週に1回車を使わないより簡単?                      そもそもこのムーブメントは、気候変動に関する政府間パネル「Intergovernmental Panel on Climate Change(IPCC)」の議長でノーベル平和賞受賞者のラジェンドラ・パチャウリ博士の提言から始まったもの。パチャウリ博士が2008年、肉は生産過程で二酸化炭素を大量に排出するだけでなく、輸送でもエネルギーを使用すると指摘。「肉の消費を減らすことは個人ができる温暖化対策の一つである」と提言したことに端を発しています。
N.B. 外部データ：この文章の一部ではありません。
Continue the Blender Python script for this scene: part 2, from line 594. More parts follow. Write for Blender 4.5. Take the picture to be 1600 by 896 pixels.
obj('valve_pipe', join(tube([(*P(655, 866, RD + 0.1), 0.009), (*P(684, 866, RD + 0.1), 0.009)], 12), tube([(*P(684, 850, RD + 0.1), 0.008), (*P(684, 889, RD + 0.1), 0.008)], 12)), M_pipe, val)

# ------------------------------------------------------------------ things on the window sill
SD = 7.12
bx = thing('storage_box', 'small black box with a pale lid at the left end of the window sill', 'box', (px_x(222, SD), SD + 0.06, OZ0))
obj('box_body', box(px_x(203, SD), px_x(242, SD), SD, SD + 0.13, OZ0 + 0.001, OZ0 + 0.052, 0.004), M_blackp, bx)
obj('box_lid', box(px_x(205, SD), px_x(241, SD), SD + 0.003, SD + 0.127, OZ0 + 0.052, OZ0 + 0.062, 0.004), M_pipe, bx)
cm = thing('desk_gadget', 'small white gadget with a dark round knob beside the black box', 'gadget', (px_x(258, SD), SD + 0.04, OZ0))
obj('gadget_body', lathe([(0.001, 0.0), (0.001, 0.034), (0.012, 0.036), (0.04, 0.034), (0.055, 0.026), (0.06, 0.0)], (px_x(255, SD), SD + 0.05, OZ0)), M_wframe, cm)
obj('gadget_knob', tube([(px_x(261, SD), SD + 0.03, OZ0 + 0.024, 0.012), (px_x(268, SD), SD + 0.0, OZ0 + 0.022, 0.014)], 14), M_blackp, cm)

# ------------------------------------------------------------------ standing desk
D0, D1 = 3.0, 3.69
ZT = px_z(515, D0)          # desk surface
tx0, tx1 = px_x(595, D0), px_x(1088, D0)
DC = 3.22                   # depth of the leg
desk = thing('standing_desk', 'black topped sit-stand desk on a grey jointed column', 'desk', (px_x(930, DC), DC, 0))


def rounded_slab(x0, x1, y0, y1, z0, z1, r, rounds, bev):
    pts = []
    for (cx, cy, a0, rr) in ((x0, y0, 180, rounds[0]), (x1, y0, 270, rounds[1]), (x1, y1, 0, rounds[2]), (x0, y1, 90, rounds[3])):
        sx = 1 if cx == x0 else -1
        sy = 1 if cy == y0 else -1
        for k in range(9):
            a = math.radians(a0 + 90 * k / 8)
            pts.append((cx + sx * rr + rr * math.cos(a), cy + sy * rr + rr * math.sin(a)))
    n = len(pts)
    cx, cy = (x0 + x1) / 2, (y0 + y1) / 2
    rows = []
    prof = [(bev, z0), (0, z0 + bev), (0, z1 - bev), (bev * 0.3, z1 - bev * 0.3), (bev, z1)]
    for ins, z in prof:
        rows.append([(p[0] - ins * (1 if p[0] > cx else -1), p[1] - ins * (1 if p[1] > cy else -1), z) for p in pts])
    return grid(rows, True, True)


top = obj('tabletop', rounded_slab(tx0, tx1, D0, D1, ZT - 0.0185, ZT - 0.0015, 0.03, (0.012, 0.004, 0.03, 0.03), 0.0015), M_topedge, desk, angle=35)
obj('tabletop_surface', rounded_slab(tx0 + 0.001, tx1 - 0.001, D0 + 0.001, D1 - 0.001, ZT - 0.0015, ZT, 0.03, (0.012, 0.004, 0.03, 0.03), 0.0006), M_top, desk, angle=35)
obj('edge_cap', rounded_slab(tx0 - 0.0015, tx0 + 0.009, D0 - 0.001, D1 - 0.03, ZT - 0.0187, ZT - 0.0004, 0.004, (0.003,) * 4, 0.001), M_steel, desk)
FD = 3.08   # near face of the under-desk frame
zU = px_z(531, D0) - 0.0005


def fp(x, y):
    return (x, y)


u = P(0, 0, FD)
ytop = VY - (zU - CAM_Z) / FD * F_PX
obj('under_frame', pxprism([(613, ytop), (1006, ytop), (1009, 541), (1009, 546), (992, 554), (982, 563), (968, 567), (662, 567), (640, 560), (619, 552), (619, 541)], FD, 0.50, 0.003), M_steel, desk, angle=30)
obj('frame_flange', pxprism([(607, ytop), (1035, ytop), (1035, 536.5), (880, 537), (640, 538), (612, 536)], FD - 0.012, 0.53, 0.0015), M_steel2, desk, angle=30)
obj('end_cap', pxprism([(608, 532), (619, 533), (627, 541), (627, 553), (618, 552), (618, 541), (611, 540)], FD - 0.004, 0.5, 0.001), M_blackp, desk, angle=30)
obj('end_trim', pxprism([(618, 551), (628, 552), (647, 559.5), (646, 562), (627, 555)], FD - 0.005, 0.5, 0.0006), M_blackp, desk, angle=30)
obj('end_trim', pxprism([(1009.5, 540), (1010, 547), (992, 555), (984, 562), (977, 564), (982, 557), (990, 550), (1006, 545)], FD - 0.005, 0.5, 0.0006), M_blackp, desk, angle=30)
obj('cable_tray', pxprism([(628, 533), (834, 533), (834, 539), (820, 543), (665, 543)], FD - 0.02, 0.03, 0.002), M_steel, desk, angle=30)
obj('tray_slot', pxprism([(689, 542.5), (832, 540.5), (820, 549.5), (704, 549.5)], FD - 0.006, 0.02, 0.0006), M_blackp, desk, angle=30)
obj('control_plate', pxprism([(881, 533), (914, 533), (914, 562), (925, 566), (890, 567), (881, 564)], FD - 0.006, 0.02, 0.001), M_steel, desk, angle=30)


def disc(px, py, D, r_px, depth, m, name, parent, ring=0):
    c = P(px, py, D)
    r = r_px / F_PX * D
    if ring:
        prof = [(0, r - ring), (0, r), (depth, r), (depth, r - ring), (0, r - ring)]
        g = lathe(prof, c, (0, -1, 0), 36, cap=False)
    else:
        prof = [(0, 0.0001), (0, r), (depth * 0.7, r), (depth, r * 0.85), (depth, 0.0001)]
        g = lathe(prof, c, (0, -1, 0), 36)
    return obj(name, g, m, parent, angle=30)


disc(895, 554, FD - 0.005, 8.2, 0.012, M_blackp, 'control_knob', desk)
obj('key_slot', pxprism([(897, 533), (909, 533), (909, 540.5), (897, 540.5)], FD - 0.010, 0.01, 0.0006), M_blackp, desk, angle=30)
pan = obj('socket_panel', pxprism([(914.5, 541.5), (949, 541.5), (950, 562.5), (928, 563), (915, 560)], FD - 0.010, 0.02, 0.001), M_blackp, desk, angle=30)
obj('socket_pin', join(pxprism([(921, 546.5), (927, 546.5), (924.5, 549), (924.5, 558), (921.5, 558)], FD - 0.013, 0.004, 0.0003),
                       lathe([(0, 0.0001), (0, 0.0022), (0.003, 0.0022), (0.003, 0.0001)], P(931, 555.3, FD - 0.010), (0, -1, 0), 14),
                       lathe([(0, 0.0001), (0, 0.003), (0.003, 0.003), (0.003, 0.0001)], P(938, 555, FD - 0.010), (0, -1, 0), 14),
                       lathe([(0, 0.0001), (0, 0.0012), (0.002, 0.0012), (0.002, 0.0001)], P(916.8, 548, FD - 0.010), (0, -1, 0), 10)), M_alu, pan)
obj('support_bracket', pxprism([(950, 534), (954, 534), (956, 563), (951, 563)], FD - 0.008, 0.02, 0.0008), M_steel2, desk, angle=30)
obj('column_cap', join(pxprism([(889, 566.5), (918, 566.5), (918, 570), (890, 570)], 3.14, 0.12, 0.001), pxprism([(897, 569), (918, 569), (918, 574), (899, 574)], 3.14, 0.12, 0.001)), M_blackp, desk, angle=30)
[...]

こういった背景があり、ポールも「1週間に1回だけ、肉類を食べない日をつくるだけで、地球の環境問題緩和に貢献することができる。週1回車を使わないことより、はるかに簡単だろう?」と語っています。

今も世界35カ国以上で広がる運動

「ミート・フリー・マンデー」のキャンペーンは現在、6つの大陸の35カ国以上の国々で、23カ国語を使用し展開されています。メキシコでは「Lunes Sin Carne」、アメリカでは「ミートレス・マンデー」、スウェーデンでは「Köttfri Måndag」など、それぞれの国によって名称は異なりますが、月曜日に肉を食べないというコンセプトは同じです。

アメリカでは多くの自治体や、ハーバード大学など200校以上の学校で、この「肉なし月曜日」を採用。台湾でも「週一無肉日」として、公立小中学校の多くが月曜日は肉なし給食を実施するなど、社会的な運動として定着しつつあります。“週1日だけ”というすぐにでも始められそうな手軽さとシンプルさが人々に受け入れられ、世界にその輪が広がっています。

シンプルな生活から見えてくる豊かさ

無理せず、楽しみながら健康にも環境にも良いことを実践するミート・フリー・マンデー。みなさんも、地球に、そして自分にもやさしいお肉のない月曜日を過ごしてみませんか?